Festivalbericht Pornfilmfestival 2011
Gerammeltes Kino
„Sonst war Samstag immer der publikumsstärkste Tag. Dieses Jahr hat bereits der Donnerstag die Zahlen überstiegen„, verkündet Claus Matthes, hektisch, überrascht und raucht schnell noch eine Gauloises ohne Filter. Am Sonntagabend dann die Gewissheit: Das Pornfilmfestival 2011 hat alle Besucherrekorde der vergangenen Jahre gebrochen. Wie es ausschaut, wenn ein Kino, klein und vertrackt wie das Moviemento, von Dutzenden im Stundentakt übernommen wird, lässt sich anhand eines themennahen Gleichnisses erklären: Verschlungene Menschen, viele davon aufgekratzt, erwartungsvoll, bereit zu geben – Aufmerksamkeit, Geduld, Applaus, Lust, Pornfilmfestival in Kreuzberg und die pulsierende Orgie einströmender Besucher.
Bereits der Eröffnungsabend mit Christophe Honorés schwulem Beziehungsdrama „Man at Bath“ füllt alle drei Säle bis auf den letzten Platz, es gibt Wartelisten und eine kleine Ticket-Tombola in der Lounge. Ansonsten nimmt man es nicht so eng: Während der Vorstellungen herrscht ein stetes Kommen und Gehen, Leute setzen sich auf den Boden oder die kleinen Bänke an den Seiten, ständig floppt eine Tür auf und öffnet sich wieder. Musik aus dem Foyer dringt in den Raum, Gelächter, leere Bierkisten stehen auf dem Boden und das durchgehende Geräusch der Kühlschränke erzeugt ein unterschwelliges Brummen. Vor Filmbeginn kommt zuverlässig der oberkörperfreie Jüngling, um Getränke und Snacks aus seinem Bauchladen zu verkaufen. Man fühlt sich aufs charmanteste versorgt. Die Atmosphäre ist locker, hier und da ein Smalltalk, Mutmaßungen über die sexuelle Orientierung der Person zwei Meter links, Abgechecke, Begutachtung der ausgestellten Genitalien und Körper auf kunstvoll inszenierten Großformat-Drucken, die in jeder erdenklichen Ecke des Kinos hängen. Die Toilettenordnung ist für die Tage des Pornfilmfestivals ausgehebelt, es herrscht Unisex.

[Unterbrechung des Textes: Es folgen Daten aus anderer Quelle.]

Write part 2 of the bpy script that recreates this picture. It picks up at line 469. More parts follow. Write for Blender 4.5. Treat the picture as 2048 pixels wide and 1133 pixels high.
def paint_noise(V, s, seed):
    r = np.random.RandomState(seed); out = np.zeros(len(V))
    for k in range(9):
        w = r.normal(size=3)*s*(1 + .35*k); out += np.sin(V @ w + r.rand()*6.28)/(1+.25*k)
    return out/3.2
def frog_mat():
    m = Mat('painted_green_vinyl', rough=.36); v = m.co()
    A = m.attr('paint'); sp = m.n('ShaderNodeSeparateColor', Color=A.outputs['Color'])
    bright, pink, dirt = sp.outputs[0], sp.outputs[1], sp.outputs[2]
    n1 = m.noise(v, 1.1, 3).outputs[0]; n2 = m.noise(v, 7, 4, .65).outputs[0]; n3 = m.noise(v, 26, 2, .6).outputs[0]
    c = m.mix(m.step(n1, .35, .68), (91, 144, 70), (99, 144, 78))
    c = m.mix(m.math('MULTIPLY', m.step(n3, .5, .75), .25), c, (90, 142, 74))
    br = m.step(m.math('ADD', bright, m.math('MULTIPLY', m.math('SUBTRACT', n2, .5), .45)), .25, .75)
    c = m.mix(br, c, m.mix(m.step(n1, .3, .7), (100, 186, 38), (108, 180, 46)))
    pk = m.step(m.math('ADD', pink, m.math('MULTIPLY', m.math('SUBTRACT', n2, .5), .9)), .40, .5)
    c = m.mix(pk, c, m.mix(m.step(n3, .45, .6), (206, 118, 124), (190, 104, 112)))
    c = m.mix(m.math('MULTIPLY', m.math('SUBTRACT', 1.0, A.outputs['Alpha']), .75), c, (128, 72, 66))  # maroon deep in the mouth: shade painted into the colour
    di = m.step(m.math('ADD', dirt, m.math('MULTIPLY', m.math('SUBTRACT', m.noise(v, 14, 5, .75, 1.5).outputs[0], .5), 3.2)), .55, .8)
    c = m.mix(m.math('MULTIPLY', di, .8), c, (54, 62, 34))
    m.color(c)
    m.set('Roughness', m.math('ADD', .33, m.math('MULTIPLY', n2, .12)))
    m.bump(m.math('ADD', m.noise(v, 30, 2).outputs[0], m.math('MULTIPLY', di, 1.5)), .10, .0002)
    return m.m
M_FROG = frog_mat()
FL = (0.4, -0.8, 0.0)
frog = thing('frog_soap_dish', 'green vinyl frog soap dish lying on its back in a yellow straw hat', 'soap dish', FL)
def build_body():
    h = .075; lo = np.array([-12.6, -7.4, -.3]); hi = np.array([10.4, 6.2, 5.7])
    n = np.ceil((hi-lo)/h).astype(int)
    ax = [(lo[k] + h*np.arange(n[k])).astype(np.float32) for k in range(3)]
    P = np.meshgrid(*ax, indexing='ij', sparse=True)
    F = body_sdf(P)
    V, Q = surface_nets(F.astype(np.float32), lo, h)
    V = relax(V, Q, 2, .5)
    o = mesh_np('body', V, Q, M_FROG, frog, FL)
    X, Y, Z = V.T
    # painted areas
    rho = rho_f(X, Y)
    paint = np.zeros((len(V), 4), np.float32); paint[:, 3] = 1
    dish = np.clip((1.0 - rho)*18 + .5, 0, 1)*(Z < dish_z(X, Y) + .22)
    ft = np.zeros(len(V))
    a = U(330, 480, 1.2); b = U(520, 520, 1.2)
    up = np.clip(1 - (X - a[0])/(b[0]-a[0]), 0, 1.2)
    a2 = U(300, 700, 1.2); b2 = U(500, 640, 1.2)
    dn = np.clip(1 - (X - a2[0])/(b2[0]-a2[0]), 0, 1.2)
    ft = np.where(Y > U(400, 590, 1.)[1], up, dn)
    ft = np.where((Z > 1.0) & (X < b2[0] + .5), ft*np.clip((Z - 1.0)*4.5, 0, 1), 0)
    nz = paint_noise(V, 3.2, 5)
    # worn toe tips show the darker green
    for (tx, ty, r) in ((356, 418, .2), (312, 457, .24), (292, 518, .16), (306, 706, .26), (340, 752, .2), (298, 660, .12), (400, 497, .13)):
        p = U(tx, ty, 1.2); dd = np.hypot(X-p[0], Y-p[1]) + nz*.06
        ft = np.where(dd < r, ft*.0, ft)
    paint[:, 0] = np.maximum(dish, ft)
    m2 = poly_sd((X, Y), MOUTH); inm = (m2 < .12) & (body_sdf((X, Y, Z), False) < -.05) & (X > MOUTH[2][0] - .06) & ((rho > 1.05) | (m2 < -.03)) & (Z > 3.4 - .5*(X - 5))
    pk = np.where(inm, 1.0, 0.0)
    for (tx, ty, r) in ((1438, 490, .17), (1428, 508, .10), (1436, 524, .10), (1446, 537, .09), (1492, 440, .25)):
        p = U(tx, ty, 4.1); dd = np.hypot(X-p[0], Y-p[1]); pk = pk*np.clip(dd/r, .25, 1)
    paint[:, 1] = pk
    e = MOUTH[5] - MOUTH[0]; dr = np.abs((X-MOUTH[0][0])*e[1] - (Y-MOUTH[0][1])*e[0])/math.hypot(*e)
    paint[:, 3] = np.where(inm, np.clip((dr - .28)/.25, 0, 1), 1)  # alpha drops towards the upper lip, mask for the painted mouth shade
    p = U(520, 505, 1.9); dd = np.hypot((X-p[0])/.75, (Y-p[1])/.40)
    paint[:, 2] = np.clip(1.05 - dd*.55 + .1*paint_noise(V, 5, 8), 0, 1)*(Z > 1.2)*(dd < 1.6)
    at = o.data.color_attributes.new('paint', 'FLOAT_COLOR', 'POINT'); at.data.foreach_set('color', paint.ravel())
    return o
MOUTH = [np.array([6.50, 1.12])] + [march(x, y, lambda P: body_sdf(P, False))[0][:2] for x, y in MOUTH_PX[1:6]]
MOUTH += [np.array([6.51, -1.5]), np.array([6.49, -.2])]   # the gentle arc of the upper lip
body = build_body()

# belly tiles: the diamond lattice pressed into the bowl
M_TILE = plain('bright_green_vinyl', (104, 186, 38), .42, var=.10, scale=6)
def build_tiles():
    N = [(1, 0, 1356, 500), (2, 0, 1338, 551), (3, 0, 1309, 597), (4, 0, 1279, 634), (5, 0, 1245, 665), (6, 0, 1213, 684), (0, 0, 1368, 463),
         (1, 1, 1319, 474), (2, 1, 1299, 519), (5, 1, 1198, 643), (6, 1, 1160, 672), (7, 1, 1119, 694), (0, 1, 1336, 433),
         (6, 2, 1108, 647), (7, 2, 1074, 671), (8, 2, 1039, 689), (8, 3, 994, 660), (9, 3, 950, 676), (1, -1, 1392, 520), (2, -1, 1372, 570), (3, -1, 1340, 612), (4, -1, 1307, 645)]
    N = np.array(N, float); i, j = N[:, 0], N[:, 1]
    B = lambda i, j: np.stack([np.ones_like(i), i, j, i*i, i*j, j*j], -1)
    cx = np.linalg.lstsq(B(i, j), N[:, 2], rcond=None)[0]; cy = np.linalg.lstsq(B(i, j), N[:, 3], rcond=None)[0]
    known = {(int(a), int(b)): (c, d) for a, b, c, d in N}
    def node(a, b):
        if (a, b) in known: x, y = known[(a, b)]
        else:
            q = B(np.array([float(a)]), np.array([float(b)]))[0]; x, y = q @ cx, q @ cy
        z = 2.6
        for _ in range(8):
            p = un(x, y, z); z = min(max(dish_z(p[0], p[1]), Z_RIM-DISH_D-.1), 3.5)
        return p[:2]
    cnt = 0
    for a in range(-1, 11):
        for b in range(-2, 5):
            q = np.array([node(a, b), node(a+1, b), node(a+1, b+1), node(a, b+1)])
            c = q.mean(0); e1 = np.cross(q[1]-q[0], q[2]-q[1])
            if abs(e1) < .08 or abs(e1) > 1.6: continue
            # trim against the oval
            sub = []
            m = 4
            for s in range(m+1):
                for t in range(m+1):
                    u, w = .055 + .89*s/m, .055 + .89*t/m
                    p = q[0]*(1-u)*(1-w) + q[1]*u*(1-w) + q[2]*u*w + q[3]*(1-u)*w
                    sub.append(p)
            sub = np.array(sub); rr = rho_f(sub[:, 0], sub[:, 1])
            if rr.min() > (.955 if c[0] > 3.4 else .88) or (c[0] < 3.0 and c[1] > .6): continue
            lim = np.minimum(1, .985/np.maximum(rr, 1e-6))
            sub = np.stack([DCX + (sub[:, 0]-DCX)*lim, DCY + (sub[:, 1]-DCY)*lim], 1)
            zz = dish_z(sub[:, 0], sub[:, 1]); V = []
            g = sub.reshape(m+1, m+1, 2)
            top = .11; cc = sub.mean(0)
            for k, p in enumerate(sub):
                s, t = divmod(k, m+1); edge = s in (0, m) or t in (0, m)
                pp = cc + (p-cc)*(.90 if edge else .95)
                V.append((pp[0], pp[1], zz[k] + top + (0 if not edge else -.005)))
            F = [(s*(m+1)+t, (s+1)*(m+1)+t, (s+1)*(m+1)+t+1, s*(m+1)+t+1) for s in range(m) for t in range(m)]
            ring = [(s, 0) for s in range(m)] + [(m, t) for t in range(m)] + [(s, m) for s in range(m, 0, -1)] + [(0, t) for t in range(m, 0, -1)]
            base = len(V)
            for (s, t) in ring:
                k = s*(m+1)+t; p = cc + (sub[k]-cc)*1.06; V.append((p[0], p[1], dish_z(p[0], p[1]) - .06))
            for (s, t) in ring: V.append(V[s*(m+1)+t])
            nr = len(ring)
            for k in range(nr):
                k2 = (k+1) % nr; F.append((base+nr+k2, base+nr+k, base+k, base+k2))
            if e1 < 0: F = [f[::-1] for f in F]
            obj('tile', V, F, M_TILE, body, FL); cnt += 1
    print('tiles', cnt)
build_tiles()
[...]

Am ersten Festivaltag verirrt sich unser Autor Joris J. in die schwülen Hallen, auf der Suche nach dem Asian Film Festival. „Was ist das denn?!„, starre Mine, Entsetzen, fort ist er. Dass die Tage vom 26. bis 30. November oft alles andere als visuelle Streicheleinheiten sind, beweist wohl kein Film eindringlicher als Todd Verows Dokumentarfilm „Bottom X„: Ein fanatischer Sammler, unterwegs in NYC-Hardcore-Gay-Scene, auf der Suche nach „cum“ und „loads“, der möglichst größten Menge Sperma von möglichst vielen unterschiedlichen Männern einsammelt. Teilweise vierzig Ladungen pro Nacht. Zusätzlich dann noch gefundene Kondome aus Videokabinen, die mithilfe eines gynäkologischen Instruments in die unendlichen Tiefen des anonymen Protagonisten geträufelt werden – ein grenzwertiger Filmmoment. Dennoch breitet sich unter den Zuschauern eine seltsame Faszination zwischen Ekel, Ungläubigkeit und gebanntem Leinwand-Starren aus. Verows Film funktioniert ohne ein einziges Gesicht, alle Stimmen sind bis zur Unkenntlichkeit verzerrt, 95 Prozent der Einstellungen bestehen aus Ärschen, Schwänzen und Ejakulat. Dazu einige dramatisch-düstere Endzeitsounds in digital und Foucault/Tolstoi-Zitate als intellektueller Rahmen, bevor das große Sammeln beginnt. Nach der Vorführung ist es für ein paar Sekunden still, bevor das anschließende Frage-Antwort-Spiel in eine Diskussion über Safer Sex, die Identität des Cumdump und Verows eigene Rolle in „Bottom X“ mündet.